U.S. Magistrate Judge George Hanks Jr. denied bail for Posobilov, 58, following a detention hearing Friday. Hanks agreed with prosecutors that Posobilov, a Russian immigrant who later became a U.S. citizen, was a flight risk.

A detention hearing for Fishenko and three of his workers was postponed until Wednesday. Two employees will have their hearings Tuesday. One employee was granted bail of $250,000 on Friday.

During Friday's detention hearing, FBI agent Crosby Houpt testified about email exchanges and phone conversations Posobilov had in which he discussed how to forge invoices to hide from U.S. manufacturers where the equipment Arc Electronics was buying from them was ending up. Authorities say the microelectronics sold by Arc could have a wide range of military uses, including radar and surveillance systems, weapons guidance systems and detonation triggers.

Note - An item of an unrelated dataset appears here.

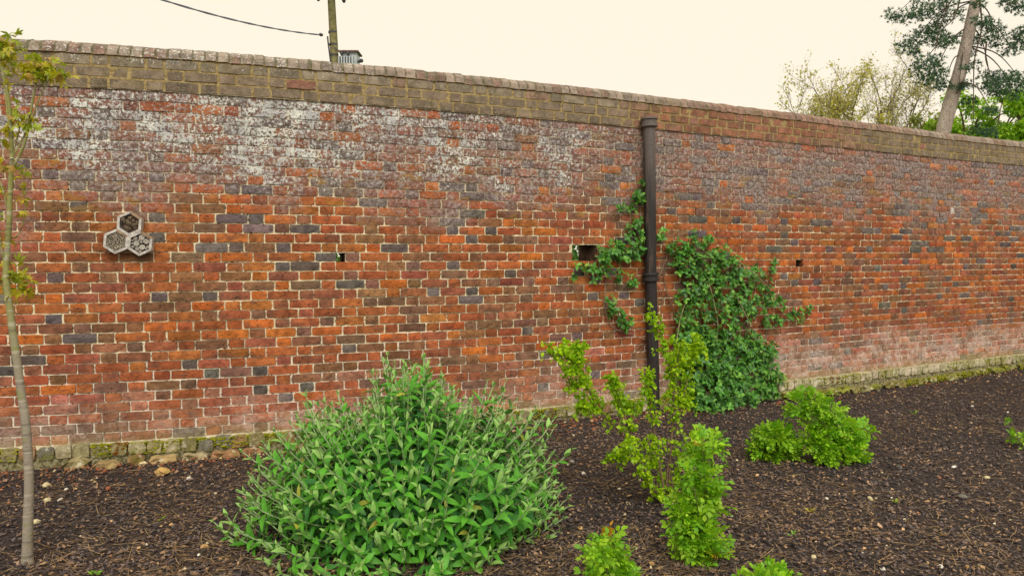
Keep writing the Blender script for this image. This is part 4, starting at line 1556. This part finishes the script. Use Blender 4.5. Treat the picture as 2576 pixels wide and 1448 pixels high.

One email exchange from August 2011 showed Posobilov lying to a U.S. manufacturer, telling a representative of that company that equipment Arc Electronics was buying was for a fishing boat navigation system, Crosby said.

"Mr. Posobilov knew the parts were for the Russian Navy," the FBI agent said.

Richard Kuniansky, Posobilov's attorney, suggested there was no direct evidence that showed any of the electronics Arc sold ended up in Russian military equipment. He also tried to portray his client as a humble man who earned a "meager salary."